* _Description of the task_: Copy the listing verbatim, excluding any images found in it.

* _Dataset content_:

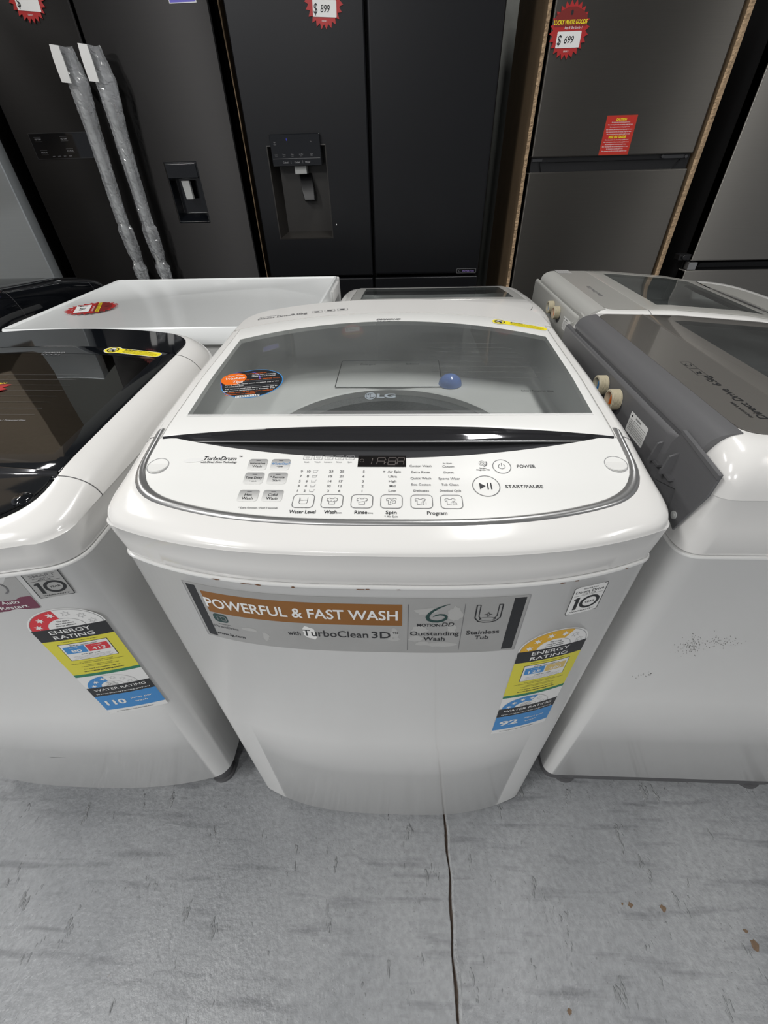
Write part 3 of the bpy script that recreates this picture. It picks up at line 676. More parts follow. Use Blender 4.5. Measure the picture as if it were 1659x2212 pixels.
def seg7(x, y, on, wd=8.4, h=11):
    s_ = lambda a, b: [(p[0]+(p[1]-y)*.12, p[1]) for p in (a, b)]
    c = {'a': ((x, y+h/2), (x+wd, y+h/2)), 'g': ((x, y), (x+wd, y)), 'd': ((x, y-h/2), (x+wd, y-h/2)), 'f': ((x, y+h/2-.6), (x, y+.6)), 'b': ((x+wd, y+h/2-.6), (x+wd, y+.6)), 'e': ((x, y-.6), (x, y-h/2+.6)), 'c': ((x+wd, y-.6), (x+wd, y-h/2+.6))}
    for k in on: P.stroke(s_(*c[k]), .9, SEG, 3)
seg7(-19.5, 69.6, 'bc'); seg7(-5.2, 69.6, 'abcefg'); seg7(7.2, 69.6, 'abcdefg'); seg7(17.4, 69.6, 'abcefg', 7.4)
P.ell(4.6, 71.6, .6, .6, SEG, 3); P.ell(4.2, 67.6, .6, .6, SEG, 3); P.arc(-22.5, 70.5, 2, 2.5, 0, 2*PI, SEG, 3)
P.build('display', pan0)
for x, y in ((-255, 62), (256, 66)):
    mb = MB(); x *= .001; y *= .001; z = Z0(x, y)
    mb.cyl((x, y, z-.001), .0113, .0013, n=36, r2=.0110); o = mb.build('screw_cap', PANEL, pan0, angle=50)
    mb = MB(); ring = [(x+.0128*math.cos(2*PI*i/40), y+.0128*math.sin(2*PI*i/40)) for i in range(41)]
    P = Print(ps); P.arc(x, y, .0116, .0124, 0, 2*PI, INKL, 0, n=40); P.build('cap_groove', pan0)
ls = lambda u, v, l: (u, v, Z0(u, v)+.0016+l)
P = Print(ls); P.T = lambda u, v: (u*.001, v*.001)
P.text('DIAMOND', -3, 456, 7, INKG, 2, w=43, shear=.35, bold=.03); P.text('G L A S S', -3, 445.5, 4, INKG, 2, w=38, shear=.3)
P.build('lid_lettering', lid0)
P = Print(ls); yellow_caution(P, .176, .4525, .267, .424); P.build('caution_sticker', lid0, 'small yellow sticker with black caution print')
P = Print(lambda u, v, l: (u, v, Z0(u, v)+.0016+l))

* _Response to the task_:
Write part 3 of the bpy script that recreates this picture. It picks up at line 676. More parts follow. Use Blender 4.5. Measure the picture as if it were 1659x2212 pixels.
def seg7(x, y, on, wd=8.4, h=11):
    s_ = lambda a, b: [(p[0]+(p[1]-y)*.12, p[1]) for p in (a, b)]
    c = {'a': ((x, y+h/2), (x+wd, y+h/2)), 'g': ((x, y), (x+wd, y)), 'd': ((x, y-h/2), (x+wd, y-h/2)), 'f': ((x, y+h/2-.6), (x, y+.6)), 'b': ((x+wd, y+h/2-.6), (x+wd, y+.6)), 'e': ((x, y-.6), (x, y-h/2+.6)), 'c': ((x+wd, y-.6), (x+wd, y-h/2+.6))}
    for k in on: P.stroke(s_(*c[k]), .9, SEG, 3)
seg7(-19.5, 69.6, 'bc'); seg7(-5.2, 69.6, 'abcefg'); seg7(7.2, 69.6, 'abcdefg'); seg7(17.4, 69.6, 'abcefg', 7.4)
P.ell(4.6, 71.6, .6, .6, SEG, 3); P.ell(4.2, 67.6, .6, .6, SEG, 3); P.arc(-22.5, 70.5, 2, 2.5, 0, 2*PI, SEG, 3)
P.build('display', pan0)
for x, y in ((-255, 62), (256, 66)):
    mb = MB(); x *= .001; y *= .001; z = Z0(x, y)
    mb.cyl((x, y, z-.001), .0113, .0013, n=36, r2=.0110); o = mb.build('screw_cap', PANEL, pan0, angle=50)
    mb = MB(); ring = [(x+.0128*math.cos(2*PI*i/40), y+.0128*math.sin(2*PI*i/40)) for i in range(41)]
    P = Print(ps); P.arc(x, y, .0116, .0124, 0, 2*PI, INKL, 0, n=40); P.build('cap_groove', pan0)
ls = lambda u, v, l: (u, v, Z0(u, v)+.0016+l)
P = Print(ls); P.T = lambda u, v: (u*.001, v*.001)
P.text('DIAMOND', -3, 456, 7, INKG, 2, w=43, shear=.35, bold=.03); P.text('G L A S S', -3, 445.5, 4, INKG, 2, w=38, shear=.3)
P.build('lid_lettering', lid0)
P = Print(ls); yellow_caution(P, .176, .4525, .267, .424); P.build('caution_sticker', lid0, 'small yellow sticker with black caution print')
P = Print(lambda u, v, l: (u, v, Z0(u, v)+.0016+l))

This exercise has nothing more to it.